STATED EXERCISE »
List all lines of the data containing the word "only".
┄┄┄┄┄┄┄┄┄┄┄┄┄┄┄┄┄┄┄┄
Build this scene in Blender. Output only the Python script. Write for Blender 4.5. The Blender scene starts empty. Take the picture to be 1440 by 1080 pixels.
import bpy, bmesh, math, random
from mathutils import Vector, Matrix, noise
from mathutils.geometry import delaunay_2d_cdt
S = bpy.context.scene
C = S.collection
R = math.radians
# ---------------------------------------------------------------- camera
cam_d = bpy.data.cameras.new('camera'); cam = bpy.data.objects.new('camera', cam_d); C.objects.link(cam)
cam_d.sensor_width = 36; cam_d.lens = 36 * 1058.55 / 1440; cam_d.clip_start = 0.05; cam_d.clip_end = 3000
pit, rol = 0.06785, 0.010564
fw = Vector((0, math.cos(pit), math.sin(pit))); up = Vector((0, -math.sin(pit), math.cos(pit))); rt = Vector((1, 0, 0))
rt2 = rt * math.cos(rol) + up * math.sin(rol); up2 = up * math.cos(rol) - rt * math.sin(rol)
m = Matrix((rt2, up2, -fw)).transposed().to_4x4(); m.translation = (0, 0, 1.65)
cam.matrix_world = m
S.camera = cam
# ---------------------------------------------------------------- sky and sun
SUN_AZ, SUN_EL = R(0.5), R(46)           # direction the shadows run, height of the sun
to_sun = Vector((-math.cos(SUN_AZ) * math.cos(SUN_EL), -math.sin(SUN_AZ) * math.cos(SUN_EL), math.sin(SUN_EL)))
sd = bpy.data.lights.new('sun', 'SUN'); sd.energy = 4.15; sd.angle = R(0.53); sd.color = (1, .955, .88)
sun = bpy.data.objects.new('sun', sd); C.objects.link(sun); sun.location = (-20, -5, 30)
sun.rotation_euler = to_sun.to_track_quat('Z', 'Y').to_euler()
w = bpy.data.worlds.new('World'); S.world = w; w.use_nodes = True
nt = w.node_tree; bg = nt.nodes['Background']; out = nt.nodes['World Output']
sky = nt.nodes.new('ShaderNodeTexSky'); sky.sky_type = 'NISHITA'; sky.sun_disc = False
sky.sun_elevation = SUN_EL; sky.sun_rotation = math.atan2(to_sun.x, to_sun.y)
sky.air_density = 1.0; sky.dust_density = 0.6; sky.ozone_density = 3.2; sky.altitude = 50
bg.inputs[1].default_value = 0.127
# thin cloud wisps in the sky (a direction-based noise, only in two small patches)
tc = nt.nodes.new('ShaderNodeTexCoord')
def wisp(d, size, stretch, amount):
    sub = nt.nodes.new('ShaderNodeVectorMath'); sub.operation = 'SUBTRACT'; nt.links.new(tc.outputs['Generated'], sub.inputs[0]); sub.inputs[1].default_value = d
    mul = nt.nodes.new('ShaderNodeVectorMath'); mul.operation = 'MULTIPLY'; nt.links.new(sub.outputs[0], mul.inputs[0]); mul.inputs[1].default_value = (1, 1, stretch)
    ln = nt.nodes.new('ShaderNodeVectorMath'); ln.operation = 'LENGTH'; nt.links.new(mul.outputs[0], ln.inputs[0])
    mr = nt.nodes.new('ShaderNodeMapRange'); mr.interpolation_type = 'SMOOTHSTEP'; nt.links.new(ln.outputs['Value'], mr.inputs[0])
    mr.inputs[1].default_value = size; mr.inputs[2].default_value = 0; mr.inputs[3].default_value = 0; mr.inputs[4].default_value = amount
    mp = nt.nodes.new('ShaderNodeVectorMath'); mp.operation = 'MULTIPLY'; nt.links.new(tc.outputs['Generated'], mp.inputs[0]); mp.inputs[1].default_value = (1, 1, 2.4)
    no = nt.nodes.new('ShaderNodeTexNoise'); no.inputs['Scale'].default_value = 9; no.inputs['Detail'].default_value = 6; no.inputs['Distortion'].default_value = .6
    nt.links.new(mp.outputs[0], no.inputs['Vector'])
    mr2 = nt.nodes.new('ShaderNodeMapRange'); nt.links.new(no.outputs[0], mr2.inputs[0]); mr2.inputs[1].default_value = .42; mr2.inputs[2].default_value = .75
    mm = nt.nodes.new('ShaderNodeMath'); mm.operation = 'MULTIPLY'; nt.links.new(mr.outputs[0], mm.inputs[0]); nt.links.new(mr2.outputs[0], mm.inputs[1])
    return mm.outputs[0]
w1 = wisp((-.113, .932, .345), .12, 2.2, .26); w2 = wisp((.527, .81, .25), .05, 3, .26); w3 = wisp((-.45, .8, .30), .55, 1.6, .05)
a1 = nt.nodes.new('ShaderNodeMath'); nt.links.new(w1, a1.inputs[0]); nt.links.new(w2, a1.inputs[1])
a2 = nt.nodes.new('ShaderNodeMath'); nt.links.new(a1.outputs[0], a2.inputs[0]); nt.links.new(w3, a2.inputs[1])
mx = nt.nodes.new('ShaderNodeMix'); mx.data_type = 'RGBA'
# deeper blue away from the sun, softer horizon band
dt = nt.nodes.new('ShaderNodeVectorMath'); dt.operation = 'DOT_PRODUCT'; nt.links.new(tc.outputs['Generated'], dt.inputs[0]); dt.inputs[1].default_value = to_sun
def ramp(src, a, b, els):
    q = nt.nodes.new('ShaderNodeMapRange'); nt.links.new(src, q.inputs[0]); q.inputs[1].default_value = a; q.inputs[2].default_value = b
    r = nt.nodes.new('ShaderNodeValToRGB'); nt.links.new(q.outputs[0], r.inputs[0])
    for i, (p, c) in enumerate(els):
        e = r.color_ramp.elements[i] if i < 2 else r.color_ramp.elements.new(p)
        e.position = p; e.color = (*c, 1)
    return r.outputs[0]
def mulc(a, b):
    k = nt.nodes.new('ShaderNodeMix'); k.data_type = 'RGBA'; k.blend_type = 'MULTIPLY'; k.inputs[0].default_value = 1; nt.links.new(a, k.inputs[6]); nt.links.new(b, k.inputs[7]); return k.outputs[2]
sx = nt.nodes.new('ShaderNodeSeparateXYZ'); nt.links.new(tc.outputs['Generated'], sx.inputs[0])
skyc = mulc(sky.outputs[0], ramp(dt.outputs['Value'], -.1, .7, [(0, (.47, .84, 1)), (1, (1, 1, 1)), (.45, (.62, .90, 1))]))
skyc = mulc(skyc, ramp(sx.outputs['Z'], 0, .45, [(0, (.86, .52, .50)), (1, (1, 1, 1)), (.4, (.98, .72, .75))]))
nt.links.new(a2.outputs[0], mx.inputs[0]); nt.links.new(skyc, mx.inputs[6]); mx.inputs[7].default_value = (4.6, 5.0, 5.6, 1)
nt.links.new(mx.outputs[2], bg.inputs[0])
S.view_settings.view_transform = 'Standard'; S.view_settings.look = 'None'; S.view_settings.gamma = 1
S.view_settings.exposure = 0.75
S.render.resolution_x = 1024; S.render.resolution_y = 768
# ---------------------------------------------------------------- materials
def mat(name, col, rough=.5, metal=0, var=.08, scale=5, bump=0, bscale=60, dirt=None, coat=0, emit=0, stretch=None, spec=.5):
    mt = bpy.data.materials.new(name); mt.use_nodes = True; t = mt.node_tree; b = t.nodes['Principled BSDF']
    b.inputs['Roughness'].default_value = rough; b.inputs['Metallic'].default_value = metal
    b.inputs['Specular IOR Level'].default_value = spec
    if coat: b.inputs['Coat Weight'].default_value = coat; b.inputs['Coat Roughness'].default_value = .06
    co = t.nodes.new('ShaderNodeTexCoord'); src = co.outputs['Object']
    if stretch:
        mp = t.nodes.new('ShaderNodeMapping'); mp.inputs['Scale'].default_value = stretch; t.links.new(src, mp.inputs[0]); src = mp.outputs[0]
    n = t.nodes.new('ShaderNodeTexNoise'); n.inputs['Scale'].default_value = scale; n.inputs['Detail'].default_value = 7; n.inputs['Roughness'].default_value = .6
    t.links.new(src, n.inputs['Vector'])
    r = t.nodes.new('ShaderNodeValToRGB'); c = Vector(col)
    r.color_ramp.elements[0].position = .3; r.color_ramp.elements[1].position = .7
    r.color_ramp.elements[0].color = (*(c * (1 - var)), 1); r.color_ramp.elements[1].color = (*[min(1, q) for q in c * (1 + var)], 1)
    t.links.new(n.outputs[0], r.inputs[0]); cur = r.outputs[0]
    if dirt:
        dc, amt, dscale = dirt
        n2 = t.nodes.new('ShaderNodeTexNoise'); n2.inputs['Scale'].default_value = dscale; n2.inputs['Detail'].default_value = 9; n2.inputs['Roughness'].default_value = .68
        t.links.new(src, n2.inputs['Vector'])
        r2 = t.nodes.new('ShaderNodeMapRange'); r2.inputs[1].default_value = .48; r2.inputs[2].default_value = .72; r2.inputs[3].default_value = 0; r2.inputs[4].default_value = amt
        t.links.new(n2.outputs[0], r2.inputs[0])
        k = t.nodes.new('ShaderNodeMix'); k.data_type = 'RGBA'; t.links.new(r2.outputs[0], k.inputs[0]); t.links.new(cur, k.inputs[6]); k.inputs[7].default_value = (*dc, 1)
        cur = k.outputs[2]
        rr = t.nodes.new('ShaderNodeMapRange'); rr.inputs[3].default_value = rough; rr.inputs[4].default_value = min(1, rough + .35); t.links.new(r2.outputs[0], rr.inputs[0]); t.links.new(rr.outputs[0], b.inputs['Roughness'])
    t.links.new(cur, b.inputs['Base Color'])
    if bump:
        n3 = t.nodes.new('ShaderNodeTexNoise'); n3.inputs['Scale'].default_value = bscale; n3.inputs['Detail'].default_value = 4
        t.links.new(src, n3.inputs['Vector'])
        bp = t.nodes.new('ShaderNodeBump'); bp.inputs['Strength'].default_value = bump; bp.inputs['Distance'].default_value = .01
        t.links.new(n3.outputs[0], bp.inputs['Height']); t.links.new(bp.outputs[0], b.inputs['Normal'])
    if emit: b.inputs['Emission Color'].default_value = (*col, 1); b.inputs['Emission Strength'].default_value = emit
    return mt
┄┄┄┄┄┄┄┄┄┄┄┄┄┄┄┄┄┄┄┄
TASK RESULT »
Build this scene in Blender. Output only the Python script. Write for Blender 4.5. The Blender scene starts empty. Take the picture to be 1440 by 1080 pixels.
# thin cloud wisps in the sky (a direction-based noise, only in two small patches)